SNP budget leading to teacher cut plans, Scottish Labour leader claims

Scottish Labour leader Richard Leonard clashed with Nicola Sturgeon at First Minister’s Questions on funding for councils in the Scottish Government budget.

Mr Leonard said £230 million is being cut from council funding, leading to proposals from local authorities which include cutting teacher numbers, increasing classroom sizes and reducing the length of the school day.

The First Minister denied her Government’s tax and spending plans for the coming financial year, which MSPs are due to vote on this afternoon, mean cuts to local authority cash.

Mr Leonard said the SNP-run Dundee City Council is planning to cut education resources in its budget, including the number of primary school teachers.

He said Clackmannanshire Council, also controlled by the party, plans to cut two-and a-half-hours from the school week and increasing class sizes.

Proposals to close two primary schools in order to balance the books were only scrapped following a campaign from parents, he added.

Mr Leonard said: “Can the First Minister explain why she stands up in this chamber claiming that education is her top priority, and then sets a budget that, out in the real world, means cuts – cuts to teachers and cuts to education?”
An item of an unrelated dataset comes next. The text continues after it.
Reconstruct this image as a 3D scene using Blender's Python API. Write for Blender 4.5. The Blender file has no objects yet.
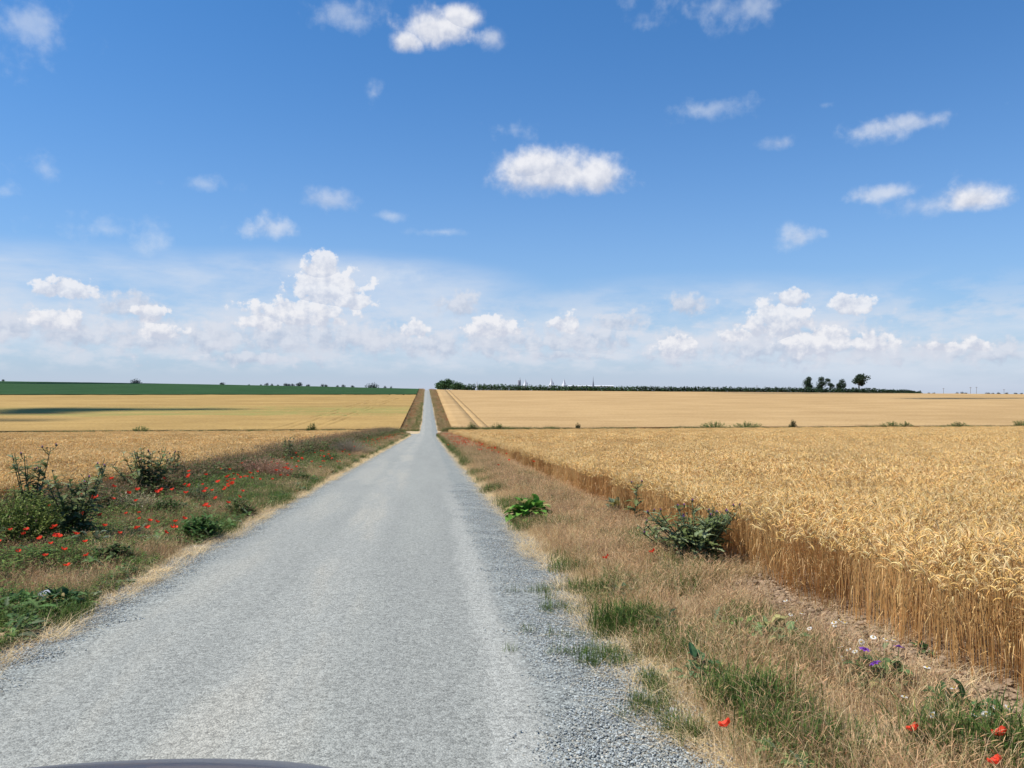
import bpy, math, random
from mathutils import Vector, noise, Matrix
R = math.radians
C = bpy.context.scene.collection
sc = bpy.context.scene
rnd = random.Random(7)
F = 770.0
YAW = 6.2
HOR = 388.0
EYE = 1.9

# ------------------------------------------------------------------ terrain
def smax(a, b, k):
    h = max(k - abs(a - b), 0) / k
    return max(a, b) + h * h * k * .25
def smin(a, b, k):
    return -smax(-a, -b, k)
def lerp_list(t, pts):
    if t <= pts[0][0]: return pts[0][1]
    for (a, va), (b, vb) in zip(pts, pts[1:]):
        if t <= b: return va + (vb - va) * (t - a) / (b - a)
    return pts[-1][1]
CREST = [(-1.2, 930), (-.518, 835), (-.25, 650), (-.05, 530), (.05, 480), (.2, 460), (.458, 430), (.833, 388), (1.5, 370)]
def ground(x, y):
    if y < -30: y = -30 + (y + 30) * .1
    near = -.048 * y
    rise = -10.9 + .023 * y
    z = smax(near, rise, .9)
    if y > 250:
        dc = lerp_list(x / max(y, 1), CREST)
        zc = -10.9 + .023 * dc
        z = smin(z, zc - .014 * (y - dc), 1.6)
    return z
cy, sy = math.cos(R(YAW)), math.sin(R(YAW))
def ray(px, py):
    X, Z, Y = (px - 512) / F, 1.0, (HOR - py) / F
    return (X * cy + Z * sy, -X * sy + Z * cy, Y)      # per unit of camera depth
def on_ground(px, py):
    d = ray(px, py); t = 1.0
    while t < 3000:
        if EYE + d[2] * t < ground(d[0] * t, d[1] * t): break
        t *= 1.002
    return Vector((d[0] * t, d[1] * t, ground(d[0] * t, d[1] * t)))
def at_depth(px, Z):
    d = ray(px, HOR); return Vector((d[0] * Z, d[1] * Z, ground(d[0] * Z, d[1] * Z)))
def z_at(py, Z): return EYE + (HOR - py) / F * Z

# ------------------------------------------------------------------ helpers
def tag(o, label=None, cat=None, group=None, kind=None):
    if label: o['label'] = label
    if cat: o['category'] = cat
    if group: o['group'] = group
    if kind: o['kind'] = kind
    return o
def empty(name, loc, rz=0):
    o = bpy.data.objects.new(name, None); o.empty_display_size = .1; C.objects.link(o)
    o.location = loc; o.rotation_euler.z = rz
    return o
def copy_tree(o, parent=None):
    c = o.copy(); C.objects.link(c)
    if parent: c.parent = parent
    for ch in list(o.children): copy_tree(ch, c)
    return c
class MB:
    def __init__(s): s.v = []; s.f = []; s.c = []
    def add(s, p, c): s.v.append(tuple(p)); s.c.append((c[0], c[1], c[2], 1)); return len(s.v) - 1
    def face(s, *i): s.f.append(i)
    def ribbon(s, pts, ws, side, col, col2=None):
        n = len(pts); prev = None
        for i, (p, w) in enumerate(zip(pts, ws)):
            t = i / max(n - 1, 1)
            c = col if col2 is None else [a + (b - a) * t for a, b in zip(col, col2)]
            p = Vector(p)
            if w < 1e-5: cur = (s.add(p, c),)
            else: cur = (s.add(p - side * w, c), s.add(p + side * w, c))
            if prev:
                if len(cur) == 2 and len(prev) == 2: s.face(prev[0], prev[1], cur[1], cur[0])
                elif len(cur) == 1 and len(prev) == 2: s.face(prev[0], prev[1], cur[0])
                elif len(prev) == 1 and len(cur) == 2: s.face(prev[0], cur[1], cur[0])
            prev = cur
    def tube(s, pts, rs, n, col, col2=None, cap=True):
        pts = [Vector(p) for p in pts]; rings = []
        for i, p in enumerate(pts):
            d = (pts[min(i + 1, len(pts) - 1)] - pts[max(i - 1, 0)]).normalized()
            u = d.orthogonal().normalized() if i == 0 else (u - d * u.dot(d)).normalized()
            w = d.cross(u)
            t = i / max(len(pts) - 1, 1)
            c = col if col2 is None else [a + (b - a) * t for a, b in zip(col, col2)]
            if rs[i] < 1e-5: rings.append([s.add(p, c)] * n)
            else: rings.append([s.add(p + (u * math.cos(6.2832 * k / n) + w * math.sin(6.2832 * k / n)) * rs[i], c) for k in range(n)])
        for a, b in zip(rings, rings[1:]):
            for k in range(n):
                q = [a[k], a[(k + 1) % n], b[(k + 1) % n], b[k]]
                q = list(dict.fromkeys(q))
                if len(q) > 2: s.f.append(tuple(q))
        if cap and rs[-1] > 1e-5: s.f.append(tuple(rings[-1]))
    def leaf(s, base, d, L, W, col, droop=.3, lobes=0, n=5, fold=.25, rg=rnd):
        """a leaf along d with midrib, folded halves and (for thistles) jagged edges"""
        d = Vector(d).normalized(); side = d.cross(Vector((0, 0, 1)))
        side = side.normalized() if side.length > 1e-3 else Vector((1, 0, 0))
        up = side.cross(d); p = Vector(base); prev = None
        n = max(n, lobes * 2 if lobes else n)
        for i in range(n + 1):
            t = i / n
            w = W * math.sin(math.pi * min(1, t * .9 + .1)) ** .8
            if lobes: w *= (1.25 if i % 2 else .45)
            dd = (d - Vector((0, 0, 1)) * droop * t * 1.6).normalized()
            if i: p = p + dd * (L / n)
            lift = (up * fold * w) + (up * rg.uniform(-.12, .12) * w)
            sp = side * w - (dd * w * .25 if not lobes else -dd * w * .3)
            k = rg.uniform(.85, 1.15); c = [a * k for a in col]; cm = [min(1, a * 1.25) for a in col]
            cur = (s.add(p + sp + lift, c), s.add(p, cm), s.add(p - sp * 1 - (Vector() if not lobes else -dd * w * .6) + lift, c)) if t < 1 else (s.add(p, c),)
            if prev:
                if len(cur) == 3: s.face(prev[0], prev[1], cur[1], cur[0]); s.face(prev[1], prev[2], cur[2], cur[1])
                else: s.face(prev[0], prev[1], cur[0]); s.face(prev[1], prev[2], cur[0])
            prev = cur
    def rock(s, c, r, col, rg=rnd, sq=.7):
        ph = (1 + 5 ** .5) / 2
        V = [(-1, ph, 0), (1, ph, 0), (-1, -ph, 0), (1, -ph, 0), (0, -1, ph), (0, 1, ph), (0, -1, -ph), (0, 1, -ph), (ph, 0, -1), (ph, 0, 1), (-ph, 0, -1), (-ph, 0, 1)]
        Fc = [(0, 11, 5), (0, 5, 1), (0, 1, 7), (0, 7, 10), (0, 10, 11), (1, 5, 9), (5, 11, 4), (11, 10, 2), (10, 7, 6), (7, 1, 8), (3, 9, 4), (3, 4, 2), (3, 2, 6), (3, 6, 8), (3, 8, 9), (4, 9, 5), (2, 4, 11), (6, 2, 10), (8, 6, 7), (9, 8, 1)]
        a = rg.random() * 6.28; ca, sa = math.cos(a), math.sin(a); ex = rg.uniform(.7, 1.35)
        ids = []
        for v in V:
            k = r / 1.9 * rg.uniform(.75, 1.2)
            x, y, z = v[0] * k * ex, v[1] * k, v[2] * k * sq
            ids.append(s.add((c[0] + x * ca - y * sa, c[1] + x * sa + y * ca, c[2] + z), col))
        for f in Fc: s.face(*[ids[i] for i in f])
    def box(s, a, b, col):
        ids = [s.add((x, y, z), col) for z in (a[2], b[2]) for x, y in ((a[0], a[1]), (b[0], a[1]), (b[0], b[1]), (a[0], b[1]))]
        for q in ((3, 2, 1, 0), (4, 5, 6, 7), (0, 1, 5, 4), (1, 2, 6, 5), (2, 3, 7, 6), (3, 0, 4, 7)): s.face(*[ids[i] for i in q])
    def mesh(s, name, mat, smooth=False):
        m = bpy.data.meshes.new(name); m.from_pydata(s.v, [], s.f)
        a = m.color_attributes.new('Col', 'FLOAT_COLOR', 'POINT')
        a.data.foreach_set('color', [x for c in s.c for x in c])
        if mat: m.materials.append(mat)
        if smooth: m.polygons.foreach_set('use_smooth', [True] * len(m.polygons))
        m.update(); return m
    def obj(s, name, mat, parent=None, smooth=False, link=True):
        o = bpy.data.objects.new(name, s.mesh(name, mat, smooth))
        if link: C.objects.link(o)
        if parent: o.parent = parent
        return o
def jit(c, k, rg=rnd):
    f = rg.uniform(1 - k, 1 + k); return [min(1, x * f * rg.uniform(.95, 1.05)) for x in c]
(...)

She replied: “The budget proposed, that parliament will vote on this afternoon, increases local government budget day-to-day spending for local revenue services, including education, by £287.5 million, increases capital spending by £207.6 million and greater flexibility to raise revenue.”

She added: “Richard Leonard is just wrong when he talks about cuts to the local government budget.”

Ms Sturgeon criticised Mr Leonard’s failure to bring forward costed alternative budget proposals, adding: “He’s got no credibility in asking for more money if he won’t say where that money is going to come from.”

The budget vote in the Scottish Parliament is expected to pass with Green support to the minority SNP administration, and other opposition parties expected to vote against.